Saturday, 9 February 2013

Scrap


Pleased to have just had a 12,100 word story, Scrap, accepted for an anthology from Grey Matter Press in the States, Dark Visions. This should be published sometime later this year.

This is a taster from the opening pages:
 It was a month since Gary and his older brother moved into their new house in Edgebottom and he hated it. Although the council estate was similar to the one they’d been brought up on in Blackburn, that was where all their friends lived and they couldn’t get on with the lads here, who seemed to be a close knit bunch of inbred country bumpkins. Edgebottom was miles from anywhere, stuck out in a valley in the middle of the moors like a big grey canker. Gary liked the word canker. Then again, he had a fondness for words that puzzled others, especially Eddie, who might be a year older but was so slow he’d been kept back a year in school and was in the same class as Gary. That always struck him as hilarious. Some people thought they had to be twins because they were in the same year, till he explained that, no, he wasn’t the runt of the litter (Eddie was two inches taller than him) it was because Eddie was thick. Not that he ever let Eddie hear him say that. Thick or not, Gary loved him in a way only brothers brought up by arsehole parents could, even though one of those arseholes was dead.
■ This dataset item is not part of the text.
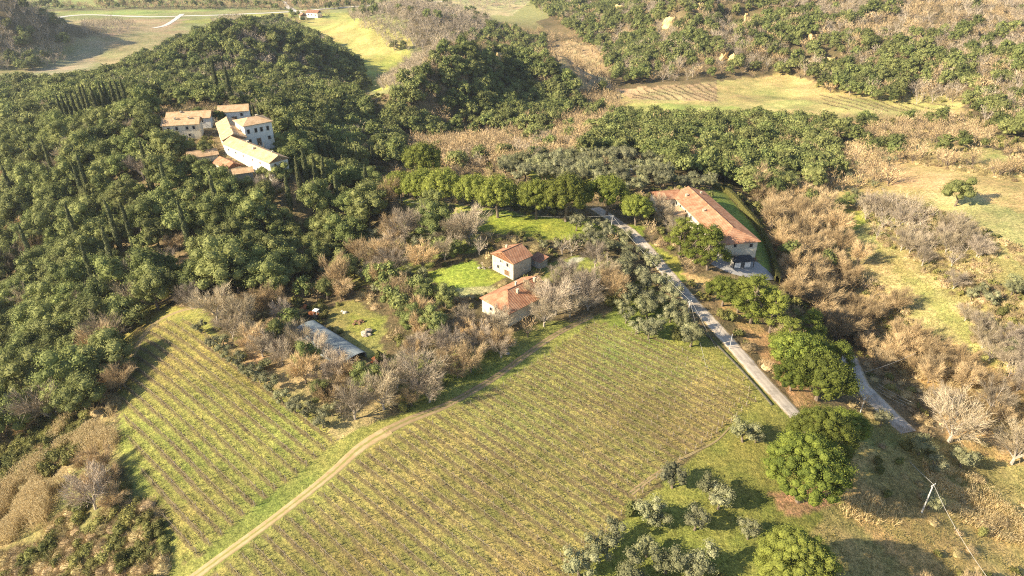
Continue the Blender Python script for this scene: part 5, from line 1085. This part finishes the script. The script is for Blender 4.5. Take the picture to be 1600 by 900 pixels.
# ------------------------------------------------------------------ vine rows
rv = np.random.RandomState(8)
def vine_rows(poly, edge_lab, grp, lab, hgt, dens, margin=1.6, zmode=0):
    P = np.array([at(a, b_)[:2] for a, b_ in poly]); c = P @ RN / ROWSP; k0, k1 = int(c.min()) - 1, int(c.max()) + 2; rows = []
    for k in range(k0, k1):
        s = np.arange((P @ RD).min(), (P @ RD).max(), .8); base_ = RN * (k + .5) * ROWSP; xy = base_ + RD * s[:, None]; z = H(xy[:, 0], xy[:, 1]); px, py, _ = project(xy[:, 0], xy[:, 1], z)
        inn = inpoly(px, py, poly)
        for bx_, by_, br_ in BLOCKROAD: inn &= (xy[:, 0] - bx_) ** 2 + (xy[:, 1] - by_) ** 2 > (br_ + 1.2) ** 2
        if inn.sum() < 5: continue
        run = np.flatnonzero(np.diff(np.concatenate([[0], inn.astype(int), [0]]))); b0 = int(np.argmax(run[1::2] - run[::2])); inn[:] = False; inn[run[2 * b0]:run[2 * b0 + 1]] = True
        if inn.sum() < 5: continue
        xy, z = xy[inn], z[inn]; keep = rv.rand(len(xy)) < dens; q = xy[keep]; zq = z[keep]
        if len(q) < 4: continue
        o0 = np.array([xy[0][0], xy[0][1], z[0]]); B = np.column_stack([q, zq]) - o0 + rv.randn(len(q), 3) * [.12, .12, 0]
        mb = MB(); m_ = len(B)
        twigs(mb, B - [0, 0, .05], np.tile([0, 0, 1.0], (m_, 1)) + rv.randn(m_, 3) * .12, hgt * 1.1, .05, rv)
        for rep in range(6):
            T_ = B + [0, 0, hgt * rv.uniform(.4, 1)] + rv.randn(m_, 3) * .1; D = rv.randn(m_, 3) * .6 + np.array([RD[0], RD[1], 0]) * rv.choice([-1, 1], (m_, 1)) * .9 + [0, 0, .45]
            twigs(mb, T_, D, rv.uniform(.35, .9, m_), .04, rv)
        root = empty('vine_row', o0); rows.append((k, root)); mb.build('vines', M['vine'], root)
        pm = MB()
        for i in range(0, len(xy), 6): pm.box((xy[i][0] - o0[0], xy[i][1] - o0[1], z[i] - o0[2] + .55), (.07, .07, 1.3))
        pm.box((xy[-1][0] - o0[0], xy[-1][1] - o0[1], z[-1] - o0[2] + .6), (.09, .09, 1.4)); pl_ = xy[::6] if len(xy[::6]) > 1 else xy[[0, -1]]; pm.tube([(a - o0[0], b_ - o0[1], float(H(a, b_)) - o0[2] + .75) for a, b_ in pl_], [.012] * len(pl_), 3); pm.build('posts', M['vinepost'], root)
    for i, (k, root) in enumerate(rows): tag(root, lab % nth(i + 1), 'vine row', grp)
    return len(rows)
M['vinepost'] = simple('grey_post', (.26, .22, .17), (.40, .35, .28), 2)
n1_ = vine_rows(FIELD_R, '', 'vine rows of the large vineyard', '%s dormant vine row of the large right vineyard, counted from its bottom left corner', .7, .85)
n2_ = vine_rows(FIELD_L, '', 'vine rows of the left vineyard', '%s dormant vine row of the smaller left vineyard, counted from its lower left side', .7, .9)
# distant striped vineyard
def far_rows(poly, ang, sp, lab, grp):
    P = np.array([at(a, b_)[:2] for a, b_ in poly]); d_ = np.array([math.cos(ang), math.sin(ang)]); n_ = np.array([-d_[1], d_[0]]); c = P @ n_ / sp; m = 0
    for k in range(int(c.min()), int(c.max()) + 1):
        s = np.arange((P @ d_).min(), (P @ d_).max(), 1.5); xy = n_ * k * sp + d_ * s[:, None]; z = H(xy[:, 0], xy[:, 1]); px, py, _ = project(xy[:, 0], xy[:, 1], z); inn = inpoly(px, py, poly)
        if inn.sum() < 4: continue
        B = np.column_stack([xy[inn], z[inn]]); o0 = B[0].copy(); B = B - o0; mb = MB()
        for rep in range(5): twigs(mb, B + rv.randn(len(B), 3) * [.3, .3, .1], rv.randn(len(B), 3) * .7 + [0, 0, 1], 1.4, .14, rv)
        o = mb.build('vine_row', M['vine']); o.location = o0; m += 1; tag(o, lab % nth(m), 'vine row', grp)
    return m
n3_ = far_rows([(985,148),(1000,138),(1122,129),(1122,158),(990,156)], R(100), 5.5, '%s dark row of the distant striped vineyard below the cliffs, counted across it', 'rows of the distant striped vineyard')
n4_ = far_rows([(1280,148),(1340,152),(1480,160),(1500,172),(1400,176),(1290,170)], R(100), 7, '%s short plant row at the right end of the pale open field, counted across it', 'plant rows of the pale open field')
print('ROWS', n1_, n2_, n3_, n4_)

# ------------------------------------------------------------------ air
hz = MB(); hz.box((430, 2800, 19), (13700, 9800, 160)); 
hm = bpy.data.materials.new('haze'); hm.use_nodes = True; t = hm.node_tree; t.nodes.remove(t.nodes['Principled BSDF'])
pv_ = t.nodes.new('ShaderNodeVolumePrincipled'); pv_.inputs['Color'].default_value = (.80, .88, 1, 1); pv_.inputs['Density'].default_value = .00009; pv_.inputs['Anisotropy'].default_value = .3
t.links.new(pv_.outputs[0], t.nodes['Material Output'].inputs['Volume'])
ho = hz.build('haze', hm); tag(ho, kind='stuff')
A mean little man, their father had always either been drunk or on drugs, and never worked. It was a bright day when he’d overdosed, which was how they came to leave their council house in Blackburn and ended up in Edgebottom, where their mum grew up. Their old home might not have been heaven on earth but this place was shit as far as Gary and Eddie were concerned, especially when their mum shacked up with another loser. Ten years younger than their mother, Pete didn’t look it, with bad skin and bags beneath his eyes. So far he hadn’t hit the boys but they had had more than a few warnings, and Gary was wary. It wouldn’t be long before something happened, though time was on their side. Eddie would be fifteen at the end of the month, and they were getting big enough to stand up for themselves, especially if they looked out for each other. 
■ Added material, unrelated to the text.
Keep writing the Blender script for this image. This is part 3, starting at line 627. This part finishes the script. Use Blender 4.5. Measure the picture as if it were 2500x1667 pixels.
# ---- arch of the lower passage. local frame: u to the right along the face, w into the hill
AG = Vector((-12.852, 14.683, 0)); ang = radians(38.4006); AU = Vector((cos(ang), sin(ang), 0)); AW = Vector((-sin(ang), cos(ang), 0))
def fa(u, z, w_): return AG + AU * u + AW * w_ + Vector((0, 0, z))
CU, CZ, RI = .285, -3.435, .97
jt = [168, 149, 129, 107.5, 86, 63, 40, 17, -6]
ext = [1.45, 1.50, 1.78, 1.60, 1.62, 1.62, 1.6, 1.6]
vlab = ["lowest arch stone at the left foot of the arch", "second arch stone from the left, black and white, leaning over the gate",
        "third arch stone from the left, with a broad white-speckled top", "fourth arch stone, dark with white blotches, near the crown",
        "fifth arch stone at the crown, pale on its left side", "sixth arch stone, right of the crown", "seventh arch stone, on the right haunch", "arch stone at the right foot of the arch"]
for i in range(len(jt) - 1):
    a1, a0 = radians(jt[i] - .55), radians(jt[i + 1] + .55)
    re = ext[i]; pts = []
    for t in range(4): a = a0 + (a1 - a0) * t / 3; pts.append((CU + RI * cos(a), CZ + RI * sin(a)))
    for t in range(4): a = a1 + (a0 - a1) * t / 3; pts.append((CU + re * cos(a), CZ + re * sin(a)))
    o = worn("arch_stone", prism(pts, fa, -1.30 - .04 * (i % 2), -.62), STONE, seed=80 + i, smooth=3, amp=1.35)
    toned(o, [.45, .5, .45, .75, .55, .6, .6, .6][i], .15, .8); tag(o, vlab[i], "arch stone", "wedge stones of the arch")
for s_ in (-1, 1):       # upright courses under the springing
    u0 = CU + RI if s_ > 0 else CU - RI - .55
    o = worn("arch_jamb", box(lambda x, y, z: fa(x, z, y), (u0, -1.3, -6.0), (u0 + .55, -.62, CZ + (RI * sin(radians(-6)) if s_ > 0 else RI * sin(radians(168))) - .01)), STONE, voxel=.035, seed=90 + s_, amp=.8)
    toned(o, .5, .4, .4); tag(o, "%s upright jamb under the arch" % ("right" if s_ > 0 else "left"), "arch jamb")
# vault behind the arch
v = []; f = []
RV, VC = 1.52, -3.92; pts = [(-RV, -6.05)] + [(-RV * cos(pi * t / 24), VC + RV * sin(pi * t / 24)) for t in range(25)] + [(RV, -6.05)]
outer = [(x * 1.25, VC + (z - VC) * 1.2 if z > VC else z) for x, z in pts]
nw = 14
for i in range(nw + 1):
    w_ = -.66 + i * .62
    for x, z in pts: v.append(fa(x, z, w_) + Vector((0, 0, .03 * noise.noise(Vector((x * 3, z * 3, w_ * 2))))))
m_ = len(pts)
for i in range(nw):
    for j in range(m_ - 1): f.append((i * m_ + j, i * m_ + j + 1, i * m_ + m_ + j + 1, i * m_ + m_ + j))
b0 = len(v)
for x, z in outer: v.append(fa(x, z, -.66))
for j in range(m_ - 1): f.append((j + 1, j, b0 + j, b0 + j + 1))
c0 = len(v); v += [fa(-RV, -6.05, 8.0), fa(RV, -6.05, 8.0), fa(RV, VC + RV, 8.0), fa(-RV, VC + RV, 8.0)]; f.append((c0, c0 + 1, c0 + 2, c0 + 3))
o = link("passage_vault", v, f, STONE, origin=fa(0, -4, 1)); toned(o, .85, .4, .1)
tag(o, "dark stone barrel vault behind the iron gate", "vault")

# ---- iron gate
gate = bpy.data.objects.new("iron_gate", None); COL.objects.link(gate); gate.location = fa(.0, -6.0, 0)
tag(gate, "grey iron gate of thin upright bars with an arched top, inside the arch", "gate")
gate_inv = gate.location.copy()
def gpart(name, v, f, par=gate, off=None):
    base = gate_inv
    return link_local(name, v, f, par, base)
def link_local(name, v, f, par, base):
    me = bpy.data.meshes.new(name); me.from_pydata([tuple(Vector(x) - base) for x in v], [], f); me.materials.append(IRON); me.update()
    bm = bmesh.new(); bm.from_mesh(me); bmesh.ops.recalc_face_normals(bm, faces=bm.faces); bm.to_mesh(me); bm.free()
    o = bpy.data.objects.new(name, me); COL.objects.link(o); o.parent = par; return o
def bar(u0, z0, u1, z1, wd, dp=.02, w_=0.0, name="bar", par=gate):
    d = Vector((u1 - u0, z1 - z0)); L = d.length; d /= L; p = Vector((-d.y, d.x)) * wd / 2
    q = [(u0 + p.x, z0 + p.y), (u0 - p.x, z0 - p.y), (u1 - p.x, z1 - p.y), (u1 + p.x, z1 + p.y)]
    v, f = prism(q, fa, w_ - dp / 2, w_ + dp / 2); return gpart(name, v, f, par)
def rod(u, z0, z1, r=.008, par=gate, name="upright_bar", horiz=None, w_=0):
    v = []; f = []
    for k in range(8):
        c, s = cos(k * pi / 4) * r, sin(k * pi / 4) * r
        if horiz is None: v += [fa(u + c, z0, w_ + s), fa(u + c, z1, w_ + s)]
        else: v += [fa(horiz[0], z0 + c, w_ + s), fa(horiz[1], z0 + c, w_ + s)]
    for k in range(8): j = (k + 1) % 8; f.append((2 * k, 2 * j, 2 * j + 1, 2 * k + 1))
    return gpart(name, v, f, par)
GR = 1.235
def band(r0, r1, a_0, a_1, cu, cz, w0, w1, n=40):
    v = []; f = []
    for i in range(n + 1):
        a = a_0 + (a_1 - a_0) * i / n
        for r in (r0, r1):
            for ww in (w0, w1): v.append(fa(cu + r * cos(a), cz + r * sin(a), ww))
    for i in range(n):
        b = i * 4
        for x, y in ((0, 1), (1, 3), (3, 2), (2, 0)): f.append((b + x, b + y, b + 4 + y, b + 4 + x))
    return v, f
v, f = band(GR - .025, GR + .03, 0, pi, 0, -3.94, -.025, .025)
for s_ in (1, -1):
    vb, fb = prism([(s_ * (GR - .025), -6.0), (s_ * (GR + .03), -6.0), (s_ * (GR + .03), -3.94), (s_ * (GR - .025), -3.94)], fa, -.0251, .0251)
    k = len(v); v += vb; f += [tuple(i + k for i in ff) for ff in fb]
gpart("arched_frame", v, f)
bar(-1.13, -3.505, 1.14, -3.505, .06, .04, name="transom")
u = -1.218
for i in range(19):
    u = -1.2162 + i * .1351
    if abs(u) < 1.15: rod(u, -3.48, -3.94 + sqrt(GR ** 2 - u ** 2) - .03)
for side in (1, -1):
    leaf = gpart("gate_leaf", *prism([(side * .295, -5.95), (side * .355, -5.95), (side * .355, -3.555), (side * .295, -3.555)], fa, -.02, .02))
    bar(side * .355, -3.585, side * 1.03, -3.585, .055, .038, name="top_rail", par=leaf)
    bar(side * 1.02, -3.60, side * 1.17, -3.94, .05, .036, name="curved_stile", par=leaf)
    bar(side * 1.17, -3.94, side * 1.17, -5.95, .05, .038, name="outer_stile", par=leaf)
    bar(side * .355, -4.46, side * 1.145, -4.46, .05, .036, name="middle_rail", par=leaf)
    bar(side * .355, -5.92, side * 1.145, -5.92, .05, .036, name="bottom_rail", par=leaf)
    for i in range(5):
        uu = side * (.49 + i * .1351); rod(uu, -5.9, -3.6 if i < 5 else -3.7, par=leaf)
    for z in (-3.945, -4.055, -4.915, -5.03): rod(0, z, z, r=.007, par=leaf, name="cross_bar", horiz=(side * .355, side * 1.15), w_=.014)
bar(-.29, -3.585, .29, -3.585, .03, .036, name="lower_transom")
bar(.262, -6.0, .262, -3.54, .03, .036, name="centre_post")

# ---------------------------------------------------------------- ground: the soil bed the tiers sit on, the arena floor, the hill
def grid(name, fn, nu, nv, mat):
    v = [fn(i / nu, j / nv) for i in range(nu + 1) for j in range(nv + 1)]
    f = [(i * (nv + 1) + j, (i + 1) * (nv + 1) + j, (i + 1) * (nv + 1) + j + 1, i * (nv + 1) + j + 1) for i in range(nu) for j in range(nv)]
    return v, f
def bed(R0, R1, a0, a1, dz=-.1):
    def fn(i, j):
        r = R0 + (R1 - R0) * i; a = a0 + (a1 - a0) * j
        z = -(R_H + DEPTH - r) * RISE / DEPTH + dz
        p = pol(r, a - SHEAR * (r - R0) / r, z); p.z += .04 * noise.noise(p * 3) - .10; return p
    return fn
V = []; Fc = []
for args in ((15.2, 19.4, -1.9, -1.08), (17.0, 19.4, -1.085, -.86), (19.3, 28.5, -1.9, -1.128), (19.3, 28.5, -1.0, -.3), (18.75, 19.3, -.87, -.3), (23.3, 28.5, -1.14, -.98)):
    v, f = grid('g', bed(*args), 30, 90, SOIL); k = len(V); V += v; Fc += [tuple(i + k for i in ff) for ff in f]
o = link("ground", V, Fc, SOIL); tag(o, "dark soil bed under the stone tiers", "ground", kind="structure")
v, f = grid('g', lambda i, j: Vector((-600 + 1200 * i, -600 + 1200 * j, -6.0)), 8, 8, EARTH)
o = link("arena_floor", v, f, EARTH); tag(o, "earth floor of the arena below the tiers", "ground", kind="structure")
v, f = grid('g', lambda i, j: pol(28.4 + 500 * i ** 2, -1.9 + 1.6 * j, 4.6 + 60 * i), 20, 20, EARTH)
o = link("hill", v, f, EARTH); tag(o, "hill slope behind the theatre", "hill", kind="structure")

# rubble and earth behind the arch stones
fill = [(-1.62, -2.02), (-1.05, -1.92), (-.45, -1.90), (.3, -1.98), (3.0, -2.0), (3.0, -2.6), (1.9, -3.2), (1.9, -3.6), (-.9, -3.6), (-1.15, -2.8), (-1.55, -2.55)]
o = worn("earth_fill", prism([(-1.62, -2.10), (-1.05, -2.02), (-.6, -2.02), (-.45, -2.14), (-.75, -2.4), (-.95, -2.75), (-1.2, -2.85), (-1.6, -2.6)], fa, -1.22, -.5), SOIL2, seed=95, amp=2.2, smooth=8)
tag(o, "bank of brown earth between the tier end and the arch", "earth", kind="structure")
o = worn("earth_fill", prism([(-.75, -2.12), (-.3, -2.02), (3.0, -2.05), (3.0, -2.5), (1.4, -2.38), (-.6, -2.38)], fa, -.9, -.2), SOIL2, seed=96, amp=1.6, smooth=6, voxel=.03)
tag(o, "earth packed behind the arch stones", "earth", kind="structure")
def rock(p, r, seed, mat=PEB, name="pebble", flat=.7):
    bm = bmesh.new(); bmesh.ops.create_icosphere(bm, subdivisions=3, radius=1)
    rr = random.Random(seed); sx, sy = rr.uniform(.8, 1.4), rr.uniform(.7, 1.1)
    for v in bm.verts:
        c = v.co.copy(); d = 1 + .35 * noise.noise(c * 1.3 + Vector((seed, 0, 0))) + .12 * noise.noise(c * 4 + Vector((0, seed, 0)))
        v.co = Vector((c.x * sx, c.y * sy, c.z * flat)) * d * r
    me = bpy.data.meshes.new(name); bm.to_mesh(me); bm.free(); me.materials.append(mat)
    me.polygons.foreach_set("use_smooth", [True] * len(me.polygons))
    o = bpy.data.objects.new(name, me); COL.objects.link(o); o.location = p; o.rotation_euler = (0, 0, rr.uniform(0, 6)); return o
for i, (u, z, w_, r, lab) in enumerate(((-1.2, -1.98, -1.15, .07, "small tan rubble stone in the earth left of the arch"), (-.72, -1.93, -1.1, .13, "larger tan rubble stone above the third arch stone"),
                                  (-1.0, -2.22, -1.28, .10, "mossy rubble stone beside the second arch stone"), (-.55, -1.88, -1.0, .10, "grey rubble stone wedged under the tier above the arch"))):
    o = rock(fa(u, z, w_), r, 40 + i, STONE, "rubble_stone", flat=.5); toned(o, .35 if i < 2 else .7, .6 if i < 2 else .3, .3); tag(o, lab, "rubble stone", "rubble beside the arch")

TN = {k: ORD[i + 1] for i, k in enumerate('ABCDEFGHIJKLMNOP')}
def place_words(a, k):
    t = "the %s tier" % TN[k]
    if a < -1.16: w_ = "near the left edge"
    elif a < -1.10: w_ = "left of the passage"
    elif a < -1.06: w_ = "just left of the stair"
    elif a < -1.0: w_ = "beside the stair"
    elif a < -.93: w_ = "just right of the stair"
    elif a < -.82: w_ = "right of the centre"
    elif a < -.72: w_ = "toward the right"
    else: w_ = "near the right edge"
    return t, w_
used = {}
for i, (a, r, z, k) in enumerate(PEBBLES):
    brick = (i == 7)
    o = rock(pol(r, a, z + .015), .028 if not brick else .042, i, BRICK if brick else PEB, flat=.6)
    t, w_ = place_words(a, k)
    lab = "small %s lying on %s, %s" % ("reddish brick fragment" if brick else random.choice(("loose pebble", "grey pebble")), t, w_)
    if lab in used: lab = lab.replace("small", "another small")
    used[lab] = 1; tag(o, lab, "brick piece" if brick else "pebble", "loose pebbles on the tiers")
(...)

Gary gazed across their garden with its tufts of dead dandelions, nettles and scraps of garbage, most of it rusting, that Pete had dumped in it, like the engine of a crashed motorbike that was seeping oil or the fridge whose insides stank and were full of mould. It was impossible for Gary to imagine anyone ever putting food in there. In the distance he could see the grey rooftops of Grudge End, a derelict area of terraced streets that rose up the same steep slope as the estate. Some of Grudge End’s terraced streets had been demolished, which was where the estate had been built. The rest loomed like a drab ghost town, about which he had heard enough tales from the boys at school to give him the creeps. It had a bad reputation, even though no one lived there anymore. From what he’d heard at school no one had lived there since long before any of his classmates were born. It was supposed to have been demolished by the council years ago but for some reason no one seemed able to explain they hadn’t. One word was that the council couldn’t find anyone who was interested in developing it, so the houses stayed, decaying in their own good time, but that seemed unlikely to Gary.